Alexander Arnaudov

- Bulgaria -

Alexander Arnaudov was born on November 11, 1998, in Sofia. He is an alumnus of the American College of Sofia. He lives in Scotland, where he completed a Master's degree in "IT and Management" at the University of St. Andrews. In 2018, he was awarded by the National Youth Poetry Contest "Veselin Hanchev." Since the beginning of the same year, he has been an editor of the online magazine "New Asocial Poetry" and a founder of an NGO with the same name. In 2019, he was awarded first prize in the National Literary Competitions "Art Against Drugs" and "Georgi Chernyakov." "Bottom in the Sky" (edited by Ivan Hristov, IK Znatsi 2019) is his debut book. In 2020, he received first prize in the National Literary Competition "Sea." He holds the title of laureate (accompanying award) in the literary festivals "Southern Spring" and the national competition "Academician Nikolai Liliev." He has been published in Literary Newspaper, Literary Club, Liternet, and E-substance. In 2022, he received second prize in the National Literary Competition "Sea." "Biography of the Abyss" (edited by Ivan Hristov, IK Znatsi 2023) is his second book.

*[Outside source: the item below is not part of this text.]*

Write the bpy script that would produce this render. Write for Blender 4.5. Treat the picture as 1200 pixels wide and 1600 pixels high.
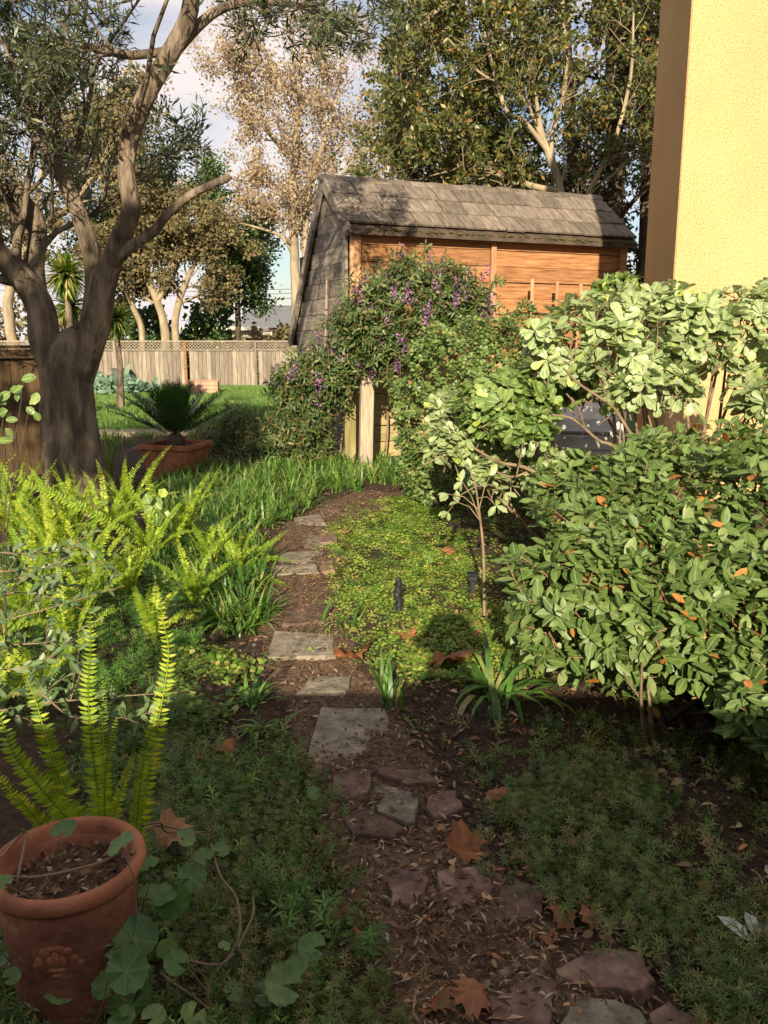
import bpy, math, random
import numpy as np
from mathutils import Vector, Matrix
C = bpy.context.scene
R = math.radians
for o in list(bpy.data.objects): bpy.data.objects.remove(o)

# ------------------------------------------------------------------ camera
EYE = Vector((0, 0, 1.5)); PITCH = 11.5; F = 1300.0
cam = bpy.data.cameras.new('camera'); camo = bpy.data.objects.new('camera', cam)
C.collection.objects.link(camo); C.camera = camo
camo.location = EYE; camo.rotation_euler = (R(90-PITCH), 0, 0)
cam.sensor_fit = 'VERTICAL'; cam.sensor_height = 36; cam.lens = F/1600*36
cam.clip_start = 0.05; cam.clip_end = 1500
# ------------------------------------------------------------------ light
SUN_AZ, SUN_EL = 4.2, 20.6
C.view_settings.view_transform = 'Standard'; C.view_settings.look = 'None'
C.view_settings.gamma = 1; C.view_settings.use_curve_mapping = False
C.view_settings.exposure = 1.0
w = bpy.data.worlds.new('World'); C.world = w; w.use_nodes = True
nt = w.node_tree; nt.nodes.clear()
out = nt.nodes.new('ShaderNodeOutputWorld'); bg = nt.nodes.new('ShaderNodeBackground')
sky = nt.nodes.new('ShaderNodeTexSky'); sky.sky_type = 'NISHITA'; sky.sun_disc = False
sky.sun_elevation = R(SUN_EL); sky.sun_rotation = R(180+SUN_AZ); sky.air_density = 1.0; sky.dust_density = 1.0
tc = nt.nodes.new('ShaderNodeTexCoord'); mp = nt.nodes.new('ShaderNodeMapping'); mp.inputs['Scale'].default_value = (1.4, 1.4, 4.5)
nz = nt.nodes.new('ShaderNodeTexNoise'); nz.inputs['Scale'].default_value = 2.2; nz.inputs['Detail'].default_value = 7
rp = nt.nodes.new('ShaderNodeValToRGB'); rp.color_ramp.elements[0].position = .33; rp.color_ramp.elements[1].position = .58
mx = nt.nodes.new('ShaderNodeMix'); mx.data_type = 'RGBA'; mx.inputs[7].default_value = (7.6, 6.9, 6.7, 1)
nt.links.new(tc.outputs['Generated'], mp.inputs[0]); nt.links.new(mp.outputs[0], nz.inputs['Vector'])
nt.links.new(nz.outputs['Fac'], rp.inputs[0]); nt.links.new(rp.outputs[0], mx.inputs[0])
nt.links.new(sky.outputs[0], mx.inputs[6]); nt.links.new(mx.outputs[2], bg.inputs[0])
bg.inputs[1].default_value = 0.065
nt.links.new(bg.outputs[0], out.inputs[0])
sl = bpy.data.lights.new('sun', 'SUN'); sl.energy = 5.0; sl.angle = R(.5); sl.color = (1, .86, .64)
so = bpy.data.objects.new('sun', sl); C.collection.objects.link(so)
ldir = Vector((math.sin(R(SUN_AZ))*math.cos(R(SUN_EL)), math.cos(R(SUN_AZ))*math.cos(R(SUN_EL)), -math.sin(R(SUN_EL))))
so.rotation_euler = ldir.to_track_quat('-Z', 'Y').to_euler(); so.location = (-1, -6, 5)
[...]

Alexander Arnaudov makes a sharp turn in Bulgarian poetry by addressing the society's recent "taboo topic." In "Biography of the Abyss," the author is calm; he no longer lives through his life but observes it humbly. His poetry is gentle, unobtrusive, with no attempts to change what has already passed. He "inhabits the abyss of the parent" within him without seeking reasons, without asking why "the skin spreads."

 

The remarkable thing about this book is not that it is biographical—we have encountered that many times before—but that it is so incredibly sincere. Uncomfortably honest and whole. Alexander Arnaudov declares to us that "parents are a scar / that forgot / it needs to heal," and he is not afraid of the response from the other side; he does not fear fighting for his statement, fighting for the child's right within him. He presents us with a personal story about childhood, a place where he seemingly hasn't allowed himself to return often, but the power of his words has overcome him, outpaced reason, to bring the only possible catharsis—sharing. The child within him no longer fights just against the family but stands up against a world that, in the author's experience, "drowns out the cries for help."

 

Even though it follows a more personal story, an individual struggle, this book is also social. Unlike his previous works, here the author transcends his own experiences and entangles himself in the issues of the young generation, in the lack of home and comfort. Saying "the silence in me is a child / that will not be born," he speaks about us, about all those who "build a home / in which they will not be born." The theme of birth is common in the book, and through it, Arnaudov, or rather the child within him, tries to tell us something he seemingly hadn't had the courage to share before: the doubt whether he even deserves a place here.

 

Another frequently encountered image is the shadow. The author has separated from himself, from body and spirit, from memories and disappointments. His shadow follows him but can no longer harm him, and he observes it with curiosity, follows its movements: now it is "a homeless person in a family portrait," now "a foreigner at the bottom of the world," but it is no longer himself. Alexander Arnaudov takes us through hell, through rejection, unlovedness, threat, orphanhood, and lack of home, to lead us to the only possible remedy for the past: "there are no survivors in my memory."

 

A book of experience. Of the ability to survive. Of outsmarting the past. A book about the journey to hell and back. A book about memory as a weapon, even though "the new generation has spent all its bullets."

 

The movement towards and within the personal abyss of Alexander Arnaudov follows a strict chronological sequence, and perhaps not coincidentally, the steps bear names that start with the letter "A"... just like Hell (in Bulgarian, "Ad"). The descent is a biography of birth into death, of life as an accident, of leaving and returning to nothingness, but also a question to oneself – do you stay or leave forever? This poetry is a search for human habitation, a definition of oneself, a sense of non-being as absolute freedom, a realization that "in this world we will not be," a cult of the heart without gender. It is also a message from the abyss, perhaps the most important message – "pass on freedom."

 

In the end, it turns out that the abyss is a universal concept of freedom, so infinite that it can encompass not only the boundaries of your personal heart but also the entire existing world within it. A beautiful metaphor of emptiness, that black hole from which we all come and to which we will all eventually return. But before that, we must pass through the Hell of our lives. To add our own piece of darkness to eternity.

 

I don't know to what extent the reader is ready to admit that this author's biography, with all its brutality, is somewhat valid for themselves as well. But one thing is certain – Alexander Arnaudov has grown in his words to such an extent that he has the right to write his "Biography of the Abyss." And no one can dispute the facts within it.